Il compianto rivolto a sé stessa diviene mezzo per l’acquisizione del male come forza che coopera alla vita a tal punto da indurla, in Atto legale, a esasperare volontariamente il gesto che, invece, Persefone è costretta a compiere: divora la melagrana, nutrimento dei defunti e attributo della Grande Madre che dona e toglie la vita, quasi a volersi nutrire di un amore straziante senza alcun timore e consapevole della propria periodica morte. Tale rito catartico presagisce, con Persefone, un’ulteriore forma di purificazione forgiata da una nuova drammaturgia che rievoca tracce ematiche, il grembo materno, una ferita o la vulva che si muove al vento come atto di sopravvivenza.

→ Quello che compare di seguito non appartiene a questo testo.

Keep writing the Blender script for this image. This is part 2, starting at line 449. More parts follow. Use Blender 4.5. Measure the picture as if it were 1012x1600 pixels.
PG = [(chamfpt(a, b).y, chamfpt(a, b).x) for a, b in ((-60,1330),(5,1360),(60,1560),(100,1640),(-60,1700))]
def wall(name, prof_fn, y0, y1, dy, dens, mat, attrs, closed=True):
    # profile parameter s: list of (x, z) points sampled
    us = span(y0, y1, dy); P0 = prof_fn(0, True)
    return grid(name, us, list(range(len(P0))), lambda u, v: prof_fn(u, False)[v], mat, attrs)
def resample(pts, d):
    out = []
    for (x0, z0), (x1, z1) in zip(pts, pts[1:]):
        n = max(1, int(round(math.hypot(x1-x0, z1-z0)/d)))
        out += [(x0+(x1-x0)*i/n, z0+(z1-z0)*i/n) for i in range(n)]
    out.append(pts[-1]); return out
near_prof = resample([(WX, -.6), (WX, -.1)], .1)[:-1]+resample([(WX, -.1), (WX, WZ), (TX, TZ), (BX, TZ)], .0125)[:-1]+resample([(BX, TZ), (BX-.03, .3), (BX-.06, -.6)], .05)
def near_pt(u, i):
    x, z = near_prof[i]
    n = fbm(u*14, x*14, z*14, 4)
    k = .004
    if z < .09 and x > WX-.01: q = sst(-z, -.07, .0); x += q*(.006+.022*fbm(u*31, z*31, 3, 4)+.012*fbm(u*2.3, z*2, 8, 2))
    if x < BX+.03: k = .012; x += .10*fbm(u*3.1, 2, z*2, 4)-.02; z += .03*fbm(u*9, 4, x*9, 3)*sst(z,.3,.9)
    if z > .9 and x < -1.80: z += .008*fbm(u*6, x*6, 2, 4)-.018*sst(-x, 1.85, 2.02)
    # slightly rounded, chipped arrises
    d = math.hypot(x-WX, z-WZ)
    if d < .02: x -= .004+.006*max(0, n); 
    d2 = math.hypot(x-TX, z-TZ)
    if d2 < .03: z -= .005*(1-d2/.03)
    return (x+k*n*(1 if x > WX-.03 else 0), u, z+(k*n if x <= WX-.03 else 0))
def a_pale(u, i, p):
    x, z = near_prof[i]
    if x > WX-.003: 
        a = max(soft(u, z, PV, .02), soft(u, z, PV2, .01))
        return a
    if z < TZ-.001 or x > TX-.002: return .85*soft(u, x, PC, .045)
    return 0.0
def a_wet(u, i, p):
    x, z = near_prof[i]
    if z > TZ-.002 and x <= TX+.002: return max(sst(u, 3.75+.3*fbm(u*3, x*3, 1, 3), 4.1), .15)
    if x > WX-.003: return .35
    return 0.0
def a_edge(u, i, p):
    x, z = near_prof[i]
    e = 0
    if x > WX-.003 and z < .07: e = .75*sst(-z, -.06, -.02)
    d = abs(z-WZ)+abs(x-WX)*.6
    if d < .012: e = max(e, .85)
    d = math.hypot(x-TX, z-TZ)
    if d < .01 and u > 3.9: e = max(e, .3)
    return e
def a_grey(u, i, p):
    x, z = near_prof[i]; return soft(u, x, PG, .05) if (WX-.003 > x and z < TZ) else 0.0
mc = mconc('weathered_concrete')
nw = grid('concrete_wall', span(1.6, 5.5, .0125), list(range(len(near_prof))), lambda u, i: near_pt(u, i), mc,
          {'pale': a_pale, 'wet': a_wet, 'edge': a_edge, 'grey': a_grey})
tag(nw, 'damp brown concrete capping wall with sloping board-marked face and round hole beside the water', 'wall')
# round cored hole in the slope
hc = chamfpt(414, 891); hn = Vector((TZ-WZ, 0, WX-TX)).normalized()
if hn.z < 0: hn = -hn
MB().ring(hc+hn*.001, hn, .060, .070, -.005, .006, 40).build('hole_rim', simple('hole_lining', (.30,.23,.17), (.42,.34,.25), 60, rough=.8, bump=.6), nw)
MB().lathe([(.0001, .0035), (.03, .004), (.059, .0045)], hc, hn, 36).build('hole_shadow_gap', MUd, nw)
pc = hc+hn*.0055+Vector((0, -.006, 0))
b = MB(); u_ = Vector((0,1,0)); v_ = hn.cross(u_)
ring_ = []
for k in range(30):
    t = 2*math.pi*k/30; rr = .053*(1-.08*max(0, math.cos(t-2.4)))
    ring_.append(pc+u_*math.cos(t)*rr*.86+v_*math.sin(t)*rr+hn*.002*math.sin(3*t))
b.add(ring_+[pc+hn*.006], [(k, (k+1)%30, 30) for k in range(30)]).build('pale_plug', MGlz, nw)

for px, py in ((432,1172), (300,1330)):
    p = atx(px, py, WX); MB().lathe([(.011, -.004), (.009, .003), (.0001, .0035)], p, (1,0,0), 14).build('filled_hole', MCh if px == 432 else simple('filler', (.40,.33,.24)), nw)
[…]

Il sudario, trascinato fuori dal sepolcro indaga l’arcano della rinascita e la primordialità vitale; le sindoni e le lenzuola, che ricorrono spesso nella produzione dell’artista e che prevalgono in Naufragio, contemplano autobiograficamente l’archeologia di una quotidianità epica ed elegiaca che la innalza spiritualmente a sentire, fino in fondo, la resistenza della selva colma di esseri ibridi provenienti da un naturalismo pagano e cristiano. Come par la figura di Ade, ultima tappa del percorso in Orto Botancio, che evoca ancora la centralita dello spazio sacro e profano, un dio che ha lo stesso nome del luogo, la cui essenza invisibile richiama un vuoto centrale e, come l’anatomia del cervello ci insegna, è un vuoto a forma di farfalla. A volte di Fiore.